_Your task_
All lines below must be repeated exactly, with the pictures omitted.

▼

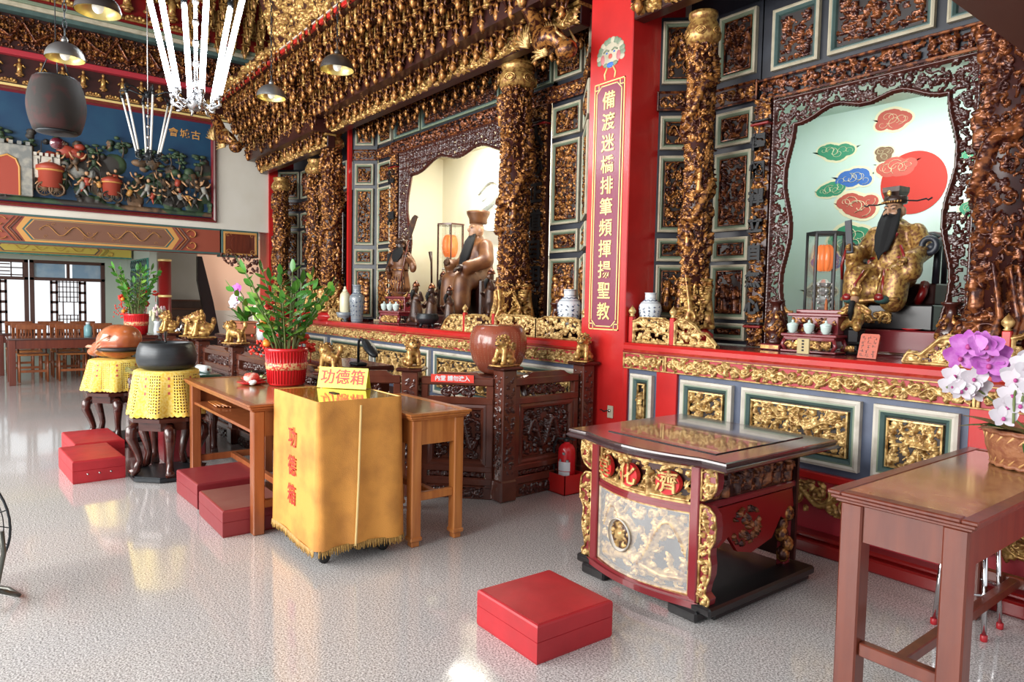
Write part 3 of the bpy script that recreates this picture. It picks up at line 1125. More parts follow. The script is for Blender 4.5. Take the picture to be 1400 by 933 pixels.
def bay_small(ox, where, seed, full=True):
    Yp = 4.6
    screen('carved_screen', 'angled dark screen leaf with gilt insets, %s' % where[0], ox, 4.28, .47, R(45), ROWS_R, seed, gold_old, cream)
    screen('carved_screen', 'dark flat screen leaf with carved insets, %s' % where[1], ox + .30, Yp, .41, 0, ROWS_R, seed + 10, bronze, cream)
    post_board('couplet_board', 'carved board with black raised characters, %s' % where[2], ox + .77, Yp - .03, 1.165, 2.98, .13, '惺悃禪立自無心', seed + 20)
    lattice('openwork_valance', 'dark pierced wooden valance with wavy inner outline, %s' % where[3], ox + .84, ox + 2.16, Yp, 1.17, 2.96, .135, .25, seed + 25, rosewood)
    header('carved_header', 'dark header of framed carved panels over a red carved band, %s' % where[4], ox + .70, ox + 2.30, Yp, 2.985, 3.11, 3.17, 3.60,
           [(ox + .80, ox + 1.15), (ox + 1.22, ox + 1.88), (ox + 1.95, ox + 2.24)], seed + 30)
    if full:
        post_board('couplet_board', 'narrow carved board behind the thick dragon column at the far right', ox + 2.23, Yp - .03, 1.165, 2.98, .13, '煙中聖道現真', seed + 21)
        screen('carved_screen', 'dark flat screen leaf with carved insets, at the right end of the sun niche', ox + 2.29, Yp, .41, 0, ROWS_R, seed + 12, bronze, cream)
        screen('carved_screen', 'dark angled screen leaf at the far right of the sun niche', ox + 2.68, Yp, .452, R(-45), ROWS_R, seed + 14, gold_old, cream)


bay_small(-3.69, ('right beside the red pillar', 'between the slim dragon column and the sun niche', 'left edge of the sun niche', 'framing the red sun niche', 'over the red sun niche'), 400)
bay_small(-12.35, ('at the far end of the altar wall', 'behind the two far dragon columns', 'behind the far twin dragon columns', 'framing the farthest niche', 'over the farthest niche'), 500, False)
# the middle bay
screen('carved_screen', 'dark angled screen leaf with pale frames, left of the bearded warrior', -9.36, 4.34, .36, R(46), ROWS_M, 600, gold_old, cream)
screen('carved_screen', 'dark flat screen leaf directly behind the bearded warrior figure', -9.11, 4.6, .47, 0, ROWS_M, 610, gold_old, cream)
screen('carved_screen', 'pale-framed flat screen leaf left of the red pillar, above the big white vase', -5.33, 4.6, .49, 0, ROWS_M, 620, gold_old, cream)
screen('carved_screen', 'narrow angled screen leaf touching the red pillar on its left', -4.85, 4.61, .66, R(-40), ROWS_M, 630, gold_old, cream)
post_board('couplet_board', 'carved gilt board at the left edge of the dragon-painted niche', -8.52, 4.57, 1.14, 3.45, .20, '德澤群生', 640)
post_board('couplet_board', 'carved board with black raised characters beside the thick dragon column, near the red pillar', -5.45, 4.57, 1.14, 3.45, .24, '人心正道自明真', 650)
lattice('openwork_valance', 'dark brown fretwork valance framing the dragon-painted niche', -8.40, -5.56, 4.6, 1.15, 3.45, .24, .42, 660, rosewood, True)
header('carved_header', 'dark header with pale green edging over the dragon-painted niche', -8.66, -5.26, 4.6, 3.47, 3.60, 3.655, 3.95,
       [(-8.6, -7.9), (-7.86, -6.2), (-6.16, -5.32)], 670, green_p)
for i, (xa_, xb_, za_, lab) in enumerate(((-12.88, -9.40, 3.60, 'dark boards above the farthest altar'), (-9.33, -4.2, 3.62, 'dark boards above the middle altar'), (-3.68, -.71, 3.64, 'dark boards above the nearer altar'))):
    plane_box('wall_upper', xa_, xb_, 4.675, 4.72, za_, 5.0, slate, lab, 'wall')
# red return between the far and the middle bay
plane_box('trim_1', -9.42, -9.365, 4.29, 4.34, 1.14, 4.3, red, 'thin red edge post between the far and the middle altar', 'post')
plane_box('column_2', -12.86, -12.36, 4.16, 4.6, 0, 4.4, red, 'plain red square pillar where the side wall meets the altar wall', 'pillar')
plane_box('column_3', -.70, -.24, 4.0, 4.6, 0, 5.6, red, 'red square pillar closing the right end of the altar wall', 'pillar')
plane_box('trim_2', -.90, -.72, -3.2, 4.0, 2.42, 2.62, winframe, 'brown wooden tie beam at the upper right corner', 'beam')


# ------------------------------------------------------------------ niche interiors
def niche(name, label, x0, x1, z0, z1, mat):
    b = MB()
    b.box(x0, x1, YW - .03, YW - .001, z0, z1)
    b.box(x0 - .03, x0, 4.67, YW - .03, z0, z1)
    b.box(x1, x1 + .03, 4.67, YW - .03, z0, z1)
    b.box(x0 - .03, x1 + .03, 4.67, YW - .001, z1, z1 + .03)
    return struct(name, b, [mat], label, 'niche wall')


niche('wall_niche', 'pale mint niche wall painted with clouds and a red sun', -3.6, -.8, 1.165, 3.12, niche_m)
niche('wall_niche', 'ivory niche wall painted with a grey dragon', -9.3, -4.6, 1.14, 3.66, niche_w)
niche('wall_niche', 'dark niche wall of the farthest altar', -12.3, -9.5, 1.14, 3.12, lacq)
pe = root('wall_painting', 'big painted red sun with coloured clouds on the mint niche wall', 'wall painting', (0, YW - .03, 0))
part('sun', MB().prism([(-2.39 + .245 * math.cos(2 * PI * k / 48), 2.46 + .245 * math.sin(2 * PI * k / 48)) for k in range(48)][::-1], -.004, 0, 'xz'), [sunred], pe, 'large flat red sun disc')


def cloud(mb, x, z, L, h, mi, sd, e=1):
    r = random.Random(sd)
    n = 6
    pts = [(x + (k / (n - 1) - .5) * L * .8, z + r.uniform(-.3, .3) * h, (.30 + .25 * math.sin(PI * (k + .5) / n)) * h) for k in range(n)]
    for dy, gr, m in ((-.002, 1.30, e), (-.004, 1.0, mi)):
        for (a, b, q) in pts:
            mb.prism([(a + q * gr * 1.3 * math.cos(2 * PI * k / 14), b + q * gr * math.sin(2 * PI * k / 14)) for k in range(14)][::-1], dy - .0004 * r.random(), 0, 'xz', m)
        sg = r.choice((-1, 1))
        tl = [(x + sg * L * .35, z - h * .1), (x + sg * L * .55, z + h * .12), (x + sg * L * .78, z + h * .2), (x + sg * L * .55, z - h * .05), (x + sg * L * .35, z - h * .3)]
        mb.prism(tl, dy, 0, 'xz', m)
        mb.prism(tl[::-1], dy, 0, 'xz', m)
    for (a, b, q) in pts:
        c = []
        a0, sg = r.uniform(0, 6), r.choice((-1, 1))
        for k in range(11):
            t = k / 10
            rr = q * .75 * (1 - t * .75)
            c.append((a + rr * 1.25 * math.cos(a0 + sg * 5.5 * t), -.005, b + rr * math.sin(a0 + sg * 5.5 * t)))
        mb.tube(c, q * .09, 5, e, flat=.3)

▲

_Result of this exercise_
Write part 3 of the bpy script that recreates this picture. It picks up at line 1125. More parts follow. The script is for Blender 4.5. Take the picture to be 1400 by 933 pixels.
def bay_small(ox, where, seed, full=True):
    Yp = 4.6
    screen('carved_screen', 'angled dark screen leaf with gilt insets, %s' % where[0], ox, 4.28, .47, R(45), ROWS_R, seed, gold_old, cream)
    screen('carved_screen', 'dark flat screen leaf with carved insets, %s' % where[1], ox + .30, Yp, .41, 0, ROWS_R, seed + 10, bronze, cream)
    post_board('couplet_board', 'carved board with black raised characters, %s' % where[2], ox + .77, Yp - .03, 1.165, 2.98, .13, '惺悃禪立自無心', seed + 20)
    lattice('openwork_valance', 'dark pierced wooden valance with wavy inner outline, %s' % where[3], ox + .84, ox + 2.16, Yp, 1.17, 2.96, .135, .25, seed + 25, rosewood)
    header('carved_header', 'dark header of framed carved panels over a red carved band, %s' % where[4], ox + .70, ox + 2.30, Yp, 2.985, 3.11, 3.17, 3.60,
           [(ox + .80, ox + 1.15), (ox + 1.22, ox + 1.88), (ox + 1.95, ox + 2.24)], seed + 30)
    if full:
        post_board('couplet_board', 'narrow carved board behind the thick dragon column at the far right', ox + 2.23, Yp - .03, 1.165, 2.98, .13, '煙中聖道現真', seed + 21)
        screen('carved_screen', 'dark flat screen leaf with carved insets, at the right end of the sun niche', ox + 2.29, Yp, .41, 0, ROWS_R, seed + 12, bronze, cream)
        screen('carved_screen', 'dark angled screen leaf at the far right of the sun niche', ox + 2.68, Yp, .452, R(-45), ROWS_R, seed + 14, gold_old, cream)


bay_small(-3.69, ('right beside the red pillar', 'between the slim dragon column and the sun niche', 'left edge of the sun niche', 'framing the red sun niche', 'over the red sun niche'), 400)
bay_small(-12.35, ('at the far end of the altar wall', 'behind the two far dragon columns', 'behind the far twin dragon columns', 'framing the farthest niche', 'over the farthest niche'), 500, False)
# the middle bay
screen('carved_screen', 'dark angled screen leaf with pale frames, left of the bearded warrior', -9.36, 4.34, .36, R(46), ROWS_M, 600, gold_old, cream)
screen('carved_screen', 'dark flat screen leaf directly behind the bearded warrior figure', -9.11, 4.6, .47, 0, ROWS_M, 610, gold_old, cream)
screen('carved_screen', 'pale-framed flat screen leaf left of the red pillar, above the big white vase', -5.33, 4.6, .49, 0, ROWS_M, 620, gold_old, cream)
screen('carved_screen', 'narrow angled screen leaf touching the red pillar on its left', -4.85, 4.61, .66, R(-40), ROWS_M, 630, gold_old, cream)
post_board('couplet_board', 'carved gilt board at the left edge of the dragon-painted niche', -8.52, 4.57, 1.14, 3.45, .20, '德澤群生', 640)
post_board('couplet_board', 'carved board with black raised characters beside the thick dragon column, near the red pillar', -5.45, 4.57, 1.14, 3.45, .24, '人心正道自明真', 650)
lattice('openwork_valance', 'dark brown fretwork valance framing the dragon-painted niche', -8.40, -5.56, 4.6, 1.15, 3.45, .24, .42, 660, rosewood, True)
header('carved_header', 'dark header with pale green edging over the dragon-painted niche', -8.66, -5.26, 4.6, 3.47, 3.60, 3.655, 3.95,
       [(-8.6, -7.9), (-7.86, -6.2), (-6.16, -5.32)], 670, green_p)
for i, (xa_, xb_, za_, lab) in enumerate(((-12.88, -9.40, 3.60, 'dark boards above the farthest altar'), (-9.33, -4.2, 3.62, 'dark boards above the middle altar'), (-3.68, -.71, 3.64, 'dark boards above the nearer altar'))):
    plane_box('wall_upper', xa_, xb_, 4.675, 4.72, za_, 5.0, slate, lab, 'wall')
# red return between the far and the middle bay
plane_box('trim_1', -9.42, -9.365, 4.29, 4.34, 1.14, 4.3, red, 'thin red edge post between the far and the middle altar', 'post')
plane_box('column_2', -12.86, -12.36, 4.16, 4.6, 0, 4.4, red, 'plain red square pillar where the side wall meets the altar wall', 'pillar')
plane_box('column_3', -.70, -.24, 4.0, 4.6, 0, 5.6, red, 'red square pillar closing the right end of the altar wall', 'pillar')
plane_box('trim_2', -.90, -.72, -3.2, 4.0, 2.42, 2.62, winframe, 'brown wooden tie beam at the upper right corner', 'beam')


# ------------------------------------------------------------------ niche interiors
def niche(name, label, x0, x1, z0, z1, mat):
    b = MB()
    b.box(x0, x1, YW - .03, YW - .001, z0, z1)
    b.box(x0 - .03, x0, 4.67, YW - .03, z0, z1)
    b.box(x1, x1 + .03, 4.67, YW - .03, z0, z1)
    b.box(x0 - .03, x1 + .03, 4.67, YW - .001, z1, z1 + .03)
    return struct(name, b, [mat], label, 'niche wall')


niche('wall_niche', 'pale mint niche wall painted with clouds and a red sun', -3.6, -.8, 1.165, 3.12, niche_m)
niche('wall_niche', 'ivory niche wall painted with a grey dragon', -9.3, -4.6, 1.14, 3.66, niche_w)
niche('wall_niche', 'dark niche wall of the farthest altar', -12.3, -9.5, 1.14, 3.12, lacq)
pe = root('wall_painting', 'big painted red sun with coloured clouds on the mint niche wall', 'wall painting', (0, YW - .03, 0))
part('sun', MB().prism([(-2.39 + .245 * math.cos(2 * PI * k / 48), 2.46 + .245 * math.sin(2 * PI * k / 48)) for k in range(48)][::-1], -.004, 0, 'xz'), [sunred], pe, 'large flat red sun disc')


def cloud(mb, x, z, L, h, mi, sd, e=1):
    r = random.Random(sd)
    n = 6
    pts = [(x + (k / (n - 1) - .5) * L * .8, z + r.uniform(-.3, .3) * h, (.30 + .25 * math.sin(PI * (k + .5) / n)) * h) for k in range(n)]
    for dy, gr, m in ((-.002, 1.30, e), (-.004, 1.0, mi)):
        for (a, b, q) in pts:
            mb.prism([(a + q * gr * 1.3 * math.cos(2 * PI * k / 14), b + q * gr * math.sin(2 * PI * k / 14)) for k in range(14)][::-1], dy - .0004 * r.random(), 0, 'xz', m)
        sg = r.choice((-1, 1))
        tl = [(x + sg * L * .35, z - h * .1), (x + sg * L * .55, z + h * .12), (x + sg * L * .78, z + h * .2), (x + sg * L * .55, z - h * .05), (x + sg * L * .35, z - h * .3)]
        mb.prism(tl, dy, 0, 'xz', m)
        mb.prism(tl[::-1], dy, 0, 'xz', m)
    for (a, b, q) in pts:
        c = []
        a0, sg = r.uniform(0, 6), r.choice((-1, 1))
        for k in range(11):
            t = k / 10
            rr = q * .75 * (1 - t * .75)
            c.append((a + rr * 1.25 * math.cos(a0 + sg * 5.5 * t), -.005, b + rr * math.sin(a0 + sg * 5.5 * t)))
        mb.tube(c, q * .09, 5, e, flat=.3)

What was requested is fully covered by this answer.